5. MGM odds for local teams: Cowboys to win Super Bowl 47 (20-1); Rangers to win 2012 World Series (3.5-1); Mavs to win 2012 NBA Finals (16-1, behind the Bulls, Heat, Thunder and Lakers).

4. After hearing Flo Rida's "Good Feeling" for the 97th time in Vegas, a debate broke out on The Strip: Etta James, dead or alive? Answer: Alive. But, apparently, barely.
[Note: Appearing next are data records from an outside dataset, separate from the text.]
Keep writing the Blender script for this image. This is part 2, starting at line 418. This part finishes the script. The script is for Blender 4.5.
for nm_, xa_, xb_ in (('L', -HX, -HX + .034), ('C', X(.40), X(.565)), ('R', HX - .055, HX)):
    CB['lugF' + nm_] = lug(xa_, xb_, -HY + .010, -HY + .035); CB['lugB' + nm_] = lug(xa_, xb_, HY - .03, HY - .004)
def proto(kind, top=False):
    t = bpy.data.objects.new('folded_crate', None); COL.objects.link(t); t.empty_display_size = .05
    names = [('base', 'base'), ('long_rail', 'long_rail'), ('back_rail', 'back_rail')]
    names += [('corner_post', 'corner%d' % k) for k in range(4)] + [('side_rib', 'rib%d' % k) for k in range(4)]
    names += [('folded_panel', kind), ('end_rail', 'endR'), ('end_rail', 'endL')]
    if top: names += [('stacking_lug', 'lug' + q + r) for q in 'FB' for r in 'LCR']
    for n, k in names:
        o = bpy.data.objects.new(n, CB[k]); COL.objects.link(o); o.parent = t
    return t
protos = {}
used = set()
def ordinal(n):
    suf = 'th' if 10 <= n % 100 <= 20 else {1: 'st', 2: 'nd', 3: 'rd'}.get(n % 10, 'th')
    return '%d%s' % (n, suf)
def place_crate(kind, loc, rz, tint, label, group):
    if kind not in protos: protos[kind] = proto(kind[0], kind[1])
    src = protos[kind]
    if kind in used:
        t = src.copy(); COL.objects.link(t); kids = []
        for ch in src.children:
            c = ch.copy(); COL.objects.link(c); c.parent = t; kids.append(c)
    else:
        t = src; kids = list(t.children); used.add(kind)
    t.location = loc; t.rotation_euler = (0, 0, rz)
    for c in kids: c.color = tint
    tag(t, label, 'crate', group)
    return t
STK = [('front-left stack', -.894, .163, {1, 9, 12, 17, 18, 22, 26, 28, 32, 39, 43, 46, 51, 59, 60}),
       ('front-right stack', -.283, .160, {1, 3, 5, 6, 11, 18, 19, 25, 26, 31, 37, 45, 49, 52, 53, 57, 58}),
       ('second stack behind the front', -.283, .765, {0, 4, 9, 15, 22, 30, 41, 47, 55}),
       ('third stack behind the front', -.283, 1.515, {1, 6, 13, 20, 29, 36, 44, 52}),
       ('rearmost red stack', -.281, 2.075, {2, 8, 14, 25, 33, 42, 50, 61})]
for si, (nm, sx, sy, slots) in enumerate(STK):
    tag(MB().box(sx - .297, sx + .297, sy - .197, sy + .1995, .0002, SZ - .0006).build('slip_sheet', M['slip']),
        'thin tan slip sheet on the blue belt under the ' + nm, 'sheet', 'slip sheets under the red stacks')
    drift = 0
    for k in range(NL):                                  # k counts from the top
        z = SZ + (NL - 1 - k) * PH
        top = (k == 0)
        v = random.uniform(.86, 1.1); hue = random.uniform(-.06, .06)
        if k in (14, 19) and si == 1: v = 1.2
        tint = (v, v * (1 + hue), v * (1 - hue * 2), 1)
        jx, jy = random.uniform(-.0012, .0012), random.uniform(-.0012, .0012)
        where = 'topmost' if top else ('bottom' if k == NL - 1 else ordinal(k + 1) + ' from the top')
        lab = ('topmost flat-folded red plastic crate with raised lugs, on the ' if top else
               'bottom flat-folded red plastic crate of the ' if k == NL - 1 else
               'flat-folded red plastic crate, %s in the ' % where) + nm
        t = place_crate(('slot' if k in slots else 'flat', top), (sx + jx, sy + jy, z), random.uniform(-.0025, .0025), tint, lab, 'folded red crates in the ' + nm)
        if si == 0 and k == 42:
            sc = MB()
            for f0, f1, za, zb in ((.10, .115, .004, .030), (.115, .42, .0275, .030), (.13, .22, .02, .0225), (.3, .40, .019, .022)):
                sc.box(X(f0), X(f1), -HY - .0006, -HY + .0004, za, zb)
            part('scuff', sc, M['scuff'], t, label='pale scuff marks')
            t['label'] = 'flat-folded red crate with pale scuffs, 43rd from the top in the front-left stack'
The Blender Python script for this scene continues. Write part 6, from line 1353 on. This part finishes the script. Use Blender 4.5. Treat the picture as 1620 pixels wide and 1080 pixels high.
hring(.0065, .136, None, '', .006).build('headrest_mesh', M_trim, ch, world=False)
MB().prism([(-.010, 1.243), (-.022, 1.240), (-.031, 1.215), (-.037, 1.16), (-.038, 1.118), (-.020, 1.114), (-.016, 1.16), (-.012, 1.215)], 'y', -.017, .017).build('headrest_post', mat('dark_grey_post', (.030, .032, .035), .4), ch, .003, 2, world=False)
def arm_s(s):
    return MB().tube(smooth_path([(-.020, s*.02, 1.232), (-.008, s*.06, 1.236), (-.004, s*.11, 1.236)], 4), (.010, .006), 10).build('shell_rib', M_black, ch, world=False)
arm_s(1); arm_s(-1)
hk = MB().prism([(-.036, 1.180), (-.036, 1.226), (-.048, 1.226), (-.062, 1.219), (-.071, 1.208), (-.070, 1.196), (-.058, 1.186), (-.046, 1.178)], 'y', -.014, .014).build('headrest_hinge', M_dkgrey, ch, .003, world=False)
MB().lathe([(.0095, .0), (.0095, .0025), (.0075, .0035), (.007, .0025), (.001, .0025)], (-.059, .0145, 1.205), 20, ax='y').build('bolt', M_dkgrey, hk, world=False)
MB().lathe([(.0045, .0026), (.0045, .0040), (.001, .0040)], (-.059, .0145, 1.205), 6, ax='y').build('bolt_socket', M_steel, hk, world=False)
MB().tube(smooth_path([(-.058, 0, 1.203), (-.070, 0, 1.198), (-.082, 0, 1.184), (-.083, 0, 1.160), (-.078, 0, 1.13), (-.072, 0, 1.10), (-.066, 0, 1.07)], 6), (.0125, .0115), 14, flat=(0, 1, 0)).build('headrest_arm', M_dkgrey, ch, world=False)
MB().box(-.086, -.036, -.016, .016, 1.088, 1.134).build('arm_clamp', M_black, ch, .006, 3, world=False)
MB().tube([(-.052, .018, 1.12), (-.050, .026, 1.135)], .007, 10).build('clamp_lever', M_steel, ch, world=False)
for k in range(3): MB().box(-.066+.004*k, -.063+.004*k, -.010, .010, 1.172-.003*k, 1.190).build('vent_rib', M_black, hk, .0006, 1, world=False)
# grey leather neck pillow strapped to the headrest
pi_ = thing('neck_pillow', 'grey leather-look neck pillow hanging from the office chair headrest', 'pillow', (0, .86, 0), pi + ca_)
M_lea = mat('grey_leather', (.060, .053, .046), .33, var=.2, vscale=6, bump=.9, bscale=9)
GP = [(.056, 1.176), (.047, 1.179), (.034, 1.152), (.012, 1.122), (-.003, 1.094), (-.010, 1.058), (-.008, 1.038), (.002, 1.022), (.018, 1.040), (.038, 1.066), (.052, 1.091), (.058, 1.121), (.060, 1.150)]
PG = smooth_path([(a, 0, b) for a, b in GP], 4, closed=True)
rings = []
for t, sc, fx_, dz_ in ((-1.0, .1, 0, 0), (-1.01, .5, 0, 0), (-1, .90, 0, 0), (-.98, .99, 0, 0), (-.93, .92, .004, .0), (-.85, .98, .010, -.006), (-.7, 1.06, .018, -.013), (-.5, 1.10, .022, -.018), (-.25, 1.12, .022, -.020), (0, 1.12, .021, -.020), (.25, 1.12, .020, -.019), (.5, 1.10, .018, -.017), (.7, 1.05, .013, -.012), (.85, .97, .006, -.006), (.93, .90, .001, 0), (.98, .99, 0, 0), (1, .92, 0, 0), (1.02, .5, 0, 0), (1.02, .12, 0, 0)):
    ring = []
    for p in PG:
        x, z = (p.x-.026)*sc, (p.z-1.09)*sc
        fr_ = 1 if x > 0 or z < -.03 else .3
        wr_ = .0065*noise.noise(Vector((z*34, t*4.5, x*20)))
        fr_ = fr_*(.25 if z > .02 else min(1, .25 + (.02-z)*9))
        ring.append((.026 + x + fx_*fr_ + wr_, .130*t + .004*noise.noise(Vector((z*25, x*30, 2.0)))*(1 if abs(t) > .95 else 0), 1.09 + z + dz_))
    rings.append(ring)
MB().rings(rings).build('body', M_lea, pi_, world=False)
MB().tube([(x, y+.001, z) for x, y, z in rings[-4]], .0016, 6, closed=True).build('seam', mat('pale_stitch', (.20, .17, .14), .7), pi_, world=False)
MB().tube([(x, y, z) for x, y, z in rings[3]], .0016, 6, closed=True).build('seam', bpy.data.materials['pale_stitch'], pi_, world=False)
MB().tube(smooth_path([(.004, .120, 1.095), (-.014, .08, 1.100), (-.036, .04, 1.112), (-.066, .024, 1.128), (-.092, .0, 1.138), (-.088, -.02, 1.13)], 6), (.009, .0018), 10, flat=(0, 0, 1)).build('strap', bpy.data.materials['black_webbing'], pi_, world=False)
3. Memorable photos from trip included Buzz Lightyear and Woody from "Toy Story," Ron Jeremy, some dude dressed like a giant reefer and Steve from Dallas, who somehow recognized me and Sybil in the sports book in Monte Carlo.

Sybil Marijuana man

2. You know it's going to be a good trip when you're playing Beer Pong at O'Shea's and find a $100 chip on the floor. You know it's going to be a bad trip when you can't recognize most of the celebrity impersonators at Imperial Palace. Whitney Houston looked as much like Bobby Brown as Whitney Houston and, seriously, Zac Brown is good/big enough to have an impersonator? You knew it was going to be a profitable trip when you bump into Failure Jesus at a bar inside Planet Hollywood. Bottom line: Patriots minus-13.5 was very rewarding.

Failure Jesus

1. How do you know you're in Vegas? When you leave a strip club at sunrise -- beer in hand -- and head for breakfast… at In-N-Out burger.